(Rows from a 3D scene dataset)
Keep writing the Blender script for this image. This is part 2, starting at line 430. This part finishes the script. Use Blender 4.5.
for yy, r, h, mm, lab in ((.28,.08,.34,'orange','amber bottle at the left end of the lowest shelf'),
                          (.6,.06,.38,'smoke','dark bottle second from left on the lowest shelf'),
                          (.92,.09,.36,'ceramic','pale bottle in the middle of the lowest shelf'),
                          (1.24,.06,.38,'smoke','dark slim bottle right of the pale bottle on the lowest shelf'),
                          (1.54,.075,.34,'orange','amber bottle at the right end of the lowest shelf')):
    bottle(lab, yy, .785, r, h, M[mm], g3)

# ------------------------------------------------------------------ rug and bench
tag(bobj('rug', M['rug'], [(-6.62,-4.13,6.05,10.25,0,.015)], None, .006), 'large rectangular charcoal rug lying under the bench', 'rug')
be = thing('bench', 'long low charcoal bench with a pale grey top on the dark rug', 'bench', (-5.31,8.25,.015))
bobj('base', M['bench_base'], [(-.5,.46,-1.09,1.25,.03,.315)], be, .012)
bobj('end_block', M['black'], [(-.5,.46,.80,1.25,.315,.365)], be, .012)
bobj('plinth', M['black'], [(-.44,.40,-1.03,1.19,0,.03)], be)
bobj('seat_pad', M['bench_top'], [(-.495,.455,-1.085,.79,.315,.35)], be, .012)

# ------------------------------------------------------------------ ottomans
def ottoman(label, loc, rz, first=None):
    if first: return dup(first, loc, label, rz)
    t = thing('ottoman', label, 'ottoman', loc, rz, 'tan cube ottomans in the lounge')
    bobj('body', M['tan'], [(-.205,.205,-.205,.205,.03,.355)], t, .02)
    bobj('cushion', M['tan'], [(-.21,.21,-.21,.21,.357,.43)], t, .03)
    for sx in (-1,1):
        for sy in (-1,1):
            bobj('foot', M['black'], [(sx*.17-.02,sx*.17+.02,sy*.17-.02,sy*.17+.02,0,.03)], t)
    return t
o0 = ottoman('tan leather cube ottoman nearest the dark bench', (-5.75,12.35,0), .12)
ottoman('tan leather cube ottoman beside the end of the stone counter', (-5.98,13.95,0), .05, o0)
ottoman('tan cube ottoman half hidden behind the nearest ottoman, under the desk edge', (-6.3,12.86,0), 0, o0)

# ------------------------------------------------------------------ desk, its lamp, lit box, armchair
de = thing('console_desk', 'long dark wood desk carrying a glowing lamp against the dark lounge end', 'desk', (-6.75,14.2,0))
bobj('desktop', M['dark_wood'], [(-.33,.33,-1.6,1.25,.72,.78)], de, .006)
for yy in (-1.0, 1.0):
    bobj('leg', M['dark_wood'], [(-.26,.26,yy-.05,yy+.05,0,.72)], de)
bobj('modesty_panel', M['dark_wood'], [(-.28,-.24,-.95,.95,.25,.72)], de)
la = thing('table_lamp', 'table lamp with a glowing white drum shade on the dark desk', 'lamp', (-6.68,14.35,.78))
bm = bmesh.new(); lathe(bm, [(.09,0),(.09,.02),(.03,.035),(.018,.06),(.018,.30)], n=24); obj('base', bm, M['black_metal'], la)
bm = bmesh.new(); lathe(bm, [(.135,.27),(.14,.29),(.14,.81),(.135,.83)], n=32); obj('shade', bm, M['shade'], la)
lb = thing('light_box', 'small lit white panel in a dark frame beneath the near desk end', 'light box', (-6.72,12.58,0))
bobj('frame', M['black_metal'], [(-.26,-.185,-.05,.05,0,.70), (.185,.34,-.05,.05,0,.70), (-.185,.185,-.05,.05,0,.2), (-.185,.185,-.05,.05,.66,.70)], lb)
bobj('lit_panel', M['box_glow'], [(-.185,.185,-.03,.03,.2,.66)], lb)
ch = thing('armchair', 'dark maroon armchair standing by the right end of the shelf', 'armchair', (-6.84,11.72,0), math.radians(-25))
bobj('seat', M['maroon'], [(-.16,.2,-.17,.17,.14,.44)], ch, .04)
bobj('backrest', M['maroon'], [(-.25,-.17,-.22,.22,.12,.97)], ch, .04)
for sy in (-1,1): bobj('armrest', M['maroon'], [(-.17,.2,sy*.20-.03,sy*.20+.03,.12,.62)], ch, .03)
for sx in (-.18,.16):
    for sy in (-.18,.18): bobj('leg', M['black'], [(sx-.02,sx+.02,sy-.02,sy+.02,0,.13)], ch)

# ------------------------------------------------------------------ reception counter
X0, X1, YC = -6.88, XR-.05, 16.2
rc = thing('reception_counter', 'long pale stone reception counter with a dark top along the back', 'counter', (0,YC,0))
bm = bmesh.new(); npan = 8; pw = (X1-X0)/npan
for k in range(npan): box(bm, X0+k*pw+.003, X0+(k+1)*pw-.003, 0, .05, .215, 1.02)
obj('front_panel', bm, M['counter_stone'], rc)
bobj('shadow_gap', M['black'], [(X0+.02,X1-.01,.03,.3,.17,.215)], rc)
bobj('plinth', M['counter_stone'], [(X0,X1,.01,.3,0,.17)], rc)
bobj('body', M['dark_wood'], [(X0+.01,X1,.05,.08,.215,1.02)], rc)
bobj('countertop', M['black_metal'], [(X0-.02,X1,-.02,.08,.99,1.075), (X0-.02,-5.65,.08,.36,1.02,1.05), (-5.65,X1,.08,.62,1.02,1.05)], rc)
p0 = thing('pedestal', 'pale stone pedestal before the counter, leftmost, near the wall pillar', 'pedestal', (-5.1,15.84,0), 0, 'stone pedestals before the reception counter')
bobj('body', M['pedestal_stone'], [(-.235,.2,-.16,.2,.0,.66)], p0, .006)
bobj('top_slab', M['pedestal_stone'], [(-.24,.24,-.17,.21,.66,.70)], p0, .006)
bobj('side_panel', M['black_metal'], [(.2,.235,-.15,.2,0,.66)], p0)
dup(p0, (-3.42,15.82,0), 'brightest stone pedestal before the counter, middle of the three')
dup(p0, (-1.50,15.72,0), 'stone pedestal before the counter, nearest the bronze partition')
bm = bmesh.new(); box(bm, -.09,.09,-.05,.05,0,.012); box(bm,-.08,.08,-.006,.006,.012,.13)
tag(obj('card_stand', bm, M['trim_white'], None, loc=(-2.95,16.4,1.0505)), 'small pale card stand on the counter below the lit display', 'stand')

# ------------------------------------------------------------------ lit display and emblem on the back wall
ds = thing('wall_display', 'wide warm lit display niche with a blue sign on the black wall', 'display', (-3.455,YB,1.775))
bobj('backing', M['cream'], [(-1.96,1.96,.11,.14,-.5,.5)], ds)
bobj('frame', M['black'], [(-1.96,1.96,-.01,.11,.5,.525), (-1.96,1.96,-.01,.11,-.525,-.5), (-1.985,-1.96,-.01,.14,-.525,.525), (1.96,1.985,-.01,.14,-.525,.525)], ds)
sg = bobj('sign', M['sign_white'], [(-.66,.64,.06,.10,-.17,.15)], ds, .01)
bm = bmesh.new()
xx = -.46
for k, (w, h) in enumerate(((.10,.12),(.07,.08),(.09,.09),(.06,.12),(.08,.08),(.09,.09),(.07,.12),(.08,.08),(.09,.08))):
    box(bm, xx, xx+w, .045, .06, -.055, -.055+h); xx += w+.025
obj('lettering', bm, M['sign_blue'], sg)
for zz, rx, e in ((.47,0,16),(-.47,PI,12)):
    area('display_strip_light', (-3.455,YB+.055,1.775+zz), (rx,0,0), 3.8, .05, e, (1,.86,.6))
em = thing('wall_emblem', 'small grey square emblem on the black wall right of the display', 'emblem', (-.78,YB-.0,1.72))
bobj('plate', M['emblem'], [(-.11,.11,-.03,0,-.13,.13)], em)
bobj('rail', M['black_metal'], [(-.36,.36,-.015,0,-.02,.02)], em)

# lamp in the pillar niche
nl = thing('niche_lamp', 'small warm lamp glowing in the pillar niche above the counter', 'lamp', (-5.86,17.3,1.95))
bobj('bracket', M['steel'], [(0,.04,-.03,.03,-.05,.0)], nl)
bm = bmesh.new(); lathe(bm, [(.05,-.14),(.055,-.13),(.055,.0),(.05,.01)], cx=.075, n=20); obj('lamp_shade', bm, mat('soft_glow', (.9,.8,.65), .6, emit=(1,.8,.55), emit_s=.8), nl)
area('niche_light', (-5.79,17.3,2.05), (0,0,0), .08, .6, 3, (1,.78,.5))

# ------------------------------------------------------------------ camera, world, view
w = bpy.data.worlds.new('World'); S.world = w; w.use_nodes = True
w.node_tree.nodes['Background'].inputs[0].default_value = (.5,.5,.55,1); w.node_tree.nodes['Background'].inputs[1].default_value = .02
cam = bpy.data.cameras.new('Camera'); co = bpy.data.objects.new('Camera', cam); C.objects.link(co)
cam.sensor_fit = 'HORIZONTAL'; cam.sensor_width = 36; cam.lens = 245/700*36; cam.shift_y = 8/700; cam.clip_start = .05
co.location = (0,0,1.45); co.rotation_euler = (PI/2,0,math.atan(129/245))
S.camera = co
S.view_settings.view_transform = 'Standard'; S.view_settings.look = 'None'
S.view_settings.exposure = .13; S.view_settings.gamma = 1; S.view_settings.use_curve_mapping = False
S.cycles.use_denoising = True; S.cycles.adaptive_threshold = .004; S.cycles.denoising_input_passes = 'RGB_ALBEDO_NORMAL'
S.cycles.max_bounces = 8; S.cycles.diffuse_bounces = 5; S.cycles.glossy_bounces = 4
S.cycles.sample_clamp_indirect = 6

---

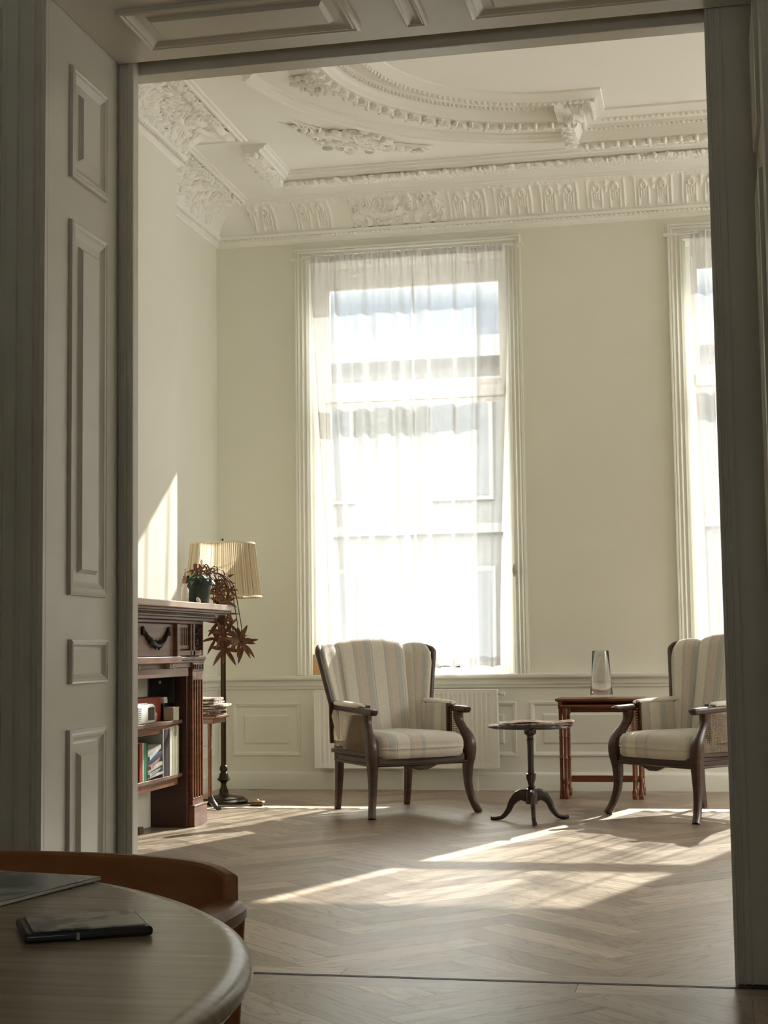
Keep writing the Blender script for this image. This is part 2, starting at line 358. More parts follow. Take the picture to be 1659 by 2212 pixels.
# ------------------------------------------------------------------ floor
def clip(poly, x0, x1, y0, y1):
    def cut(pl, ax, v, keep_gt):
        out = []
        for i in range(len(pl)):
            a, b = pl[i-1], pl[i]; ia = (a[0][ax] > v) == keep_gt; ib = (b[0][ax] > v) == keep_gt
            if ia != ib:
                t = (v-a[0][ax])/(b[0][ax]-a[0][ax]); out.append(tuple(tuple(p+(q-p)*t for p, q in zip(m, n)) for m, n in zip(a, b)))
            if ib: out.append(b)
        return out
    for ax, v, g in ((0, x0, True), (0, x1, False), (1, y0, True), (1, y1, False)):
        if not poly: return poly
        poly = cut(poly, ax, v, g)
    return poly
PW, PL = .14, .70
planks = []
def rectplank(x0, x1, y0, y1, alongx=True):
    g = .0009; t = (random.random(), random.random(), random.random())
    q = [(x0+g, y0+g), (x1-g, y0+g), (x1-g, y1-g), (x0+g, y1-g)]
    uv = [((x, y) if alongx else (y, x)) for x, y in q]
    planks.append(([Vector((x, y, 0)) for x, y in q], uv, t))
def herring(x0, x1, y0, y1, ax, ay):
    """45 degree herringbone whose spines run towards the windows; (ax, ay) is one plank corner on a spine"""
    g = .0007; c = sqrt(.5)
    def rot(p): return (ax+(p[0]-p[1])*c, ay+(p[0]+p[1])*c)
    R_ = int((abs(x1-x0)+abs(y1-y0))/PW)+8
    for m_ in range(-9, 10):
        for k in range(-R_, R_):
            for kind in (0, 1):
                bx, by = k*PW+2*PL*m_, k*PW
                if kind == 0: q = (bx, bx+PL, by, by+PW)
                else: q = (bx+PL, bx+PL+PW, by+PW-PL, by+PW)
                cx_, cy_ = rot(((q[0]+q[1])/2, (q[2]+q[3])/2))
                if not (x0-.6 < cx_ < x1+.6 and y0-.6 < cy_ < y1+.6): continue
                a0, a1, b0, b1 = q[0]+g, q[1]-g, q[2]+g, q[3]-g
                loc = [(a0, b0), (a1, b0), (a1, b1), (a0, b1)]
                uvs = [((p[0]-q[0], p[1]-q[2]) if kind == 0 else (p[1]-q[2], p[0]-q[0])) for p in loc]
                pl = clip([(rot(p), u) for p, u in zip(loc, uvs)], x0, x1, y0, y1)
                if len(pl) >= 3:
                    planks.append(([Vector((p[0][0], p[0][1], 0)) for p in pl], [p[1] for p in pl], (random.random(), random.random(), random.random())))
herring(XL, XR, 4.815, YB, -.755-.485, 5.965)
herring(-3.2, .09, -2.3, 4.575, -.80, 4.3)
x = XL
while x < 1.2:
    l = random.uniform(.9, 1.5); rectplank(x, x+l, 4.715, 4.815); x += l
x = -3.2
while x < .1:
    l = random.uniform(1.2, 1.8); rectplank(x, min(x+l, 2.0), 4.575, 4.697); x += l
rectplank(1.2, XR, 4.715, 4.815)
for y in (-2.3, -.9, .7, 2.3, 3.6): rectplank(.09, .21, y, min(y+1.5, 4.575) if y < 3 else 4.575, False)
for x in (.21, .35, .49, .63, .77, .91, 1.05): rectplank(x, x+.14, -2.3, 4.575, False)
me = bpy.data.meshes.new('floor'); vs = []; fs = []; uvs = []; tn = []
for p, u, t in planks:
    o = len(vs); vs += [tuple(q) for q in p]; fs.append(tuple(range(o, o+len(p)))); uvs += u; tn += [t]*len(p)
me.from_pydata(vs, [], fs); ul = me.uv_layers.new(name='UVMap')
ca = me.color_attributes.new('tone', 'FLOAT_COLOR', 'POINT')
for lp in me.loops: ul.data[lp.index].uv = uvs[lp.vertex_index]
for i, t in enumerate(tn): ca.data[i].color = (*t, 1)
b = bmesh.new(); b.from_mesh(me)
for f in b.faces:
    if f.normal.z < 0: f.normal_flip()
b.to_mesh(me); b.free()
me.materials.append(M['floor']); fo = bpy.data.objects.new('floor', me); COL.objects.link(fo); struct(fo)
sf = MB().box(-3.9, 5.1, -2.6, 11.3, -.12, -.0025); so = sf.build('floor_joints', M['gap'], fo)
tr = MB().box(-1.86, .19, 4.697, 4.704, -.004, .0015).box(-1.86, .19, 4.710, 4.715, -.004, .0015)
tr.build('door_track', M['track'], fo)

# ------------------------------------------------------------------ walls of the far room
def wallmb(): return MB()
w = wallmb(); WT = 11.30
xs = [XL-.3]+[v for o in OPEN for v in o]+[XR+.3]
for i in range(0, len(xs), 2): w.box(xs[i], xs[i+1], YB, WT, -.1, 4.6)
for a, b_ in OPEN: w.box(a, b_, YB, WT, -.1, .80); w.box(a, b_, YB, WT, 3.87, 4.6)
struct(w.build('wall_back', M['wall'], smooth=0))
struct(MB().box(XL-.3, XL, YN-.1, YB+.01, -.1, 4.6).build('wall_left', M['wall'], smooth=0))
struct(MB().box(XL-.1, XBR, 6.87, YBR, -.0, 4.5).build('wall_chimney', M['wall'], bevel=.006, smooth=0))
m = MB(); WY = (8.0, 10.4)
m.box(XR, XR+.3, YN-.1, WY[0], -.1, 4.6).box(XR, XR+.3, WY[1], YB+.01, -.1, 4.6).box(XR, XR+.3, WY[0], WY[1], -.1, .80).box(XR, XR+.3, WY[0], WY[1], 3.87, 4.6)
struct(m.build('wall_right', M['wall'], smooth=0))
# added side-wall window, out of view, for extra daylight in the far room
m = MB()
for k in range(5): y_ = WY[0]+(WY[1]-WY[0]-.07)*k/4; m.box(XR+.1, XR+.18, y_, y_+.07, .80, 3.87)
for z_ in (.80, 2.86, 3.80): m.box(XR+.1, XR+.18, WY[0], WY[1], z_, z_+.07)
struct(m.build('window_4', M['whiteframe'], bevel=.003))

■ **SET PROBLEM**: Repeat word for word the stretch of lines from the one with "Use Blender 4.5." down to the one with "bottle(lab, yy, .785, r, h, M[mm], g3)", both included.

■ **RESPONSE BELOW**:
Keep writing the Blender script for this image. This is part 2, starting at line 430. This part finishes the script. Use Blender 4.5.
for yy, r, h, mm, lab in ((.28,.08,.34,'orange','amber bottle at the left end of the lowest shelf'),
                          (.6,.06,.38,'smoke','dark bottle second from left on the lowest shelf'),
                          (.92,.09,.36,'ceramic','pale bottle in the middle of the lowest shelf'),
                          (1.24,.06,.38,'smoke','dark slim bottle right of the pale bottle on the lowest shelf'),
                          (1.54,.075,.34,'orange','amber bottle at the right end of the lowest shelf')):
    bottle(lab, yy, .785, r, h, M[mm], g3)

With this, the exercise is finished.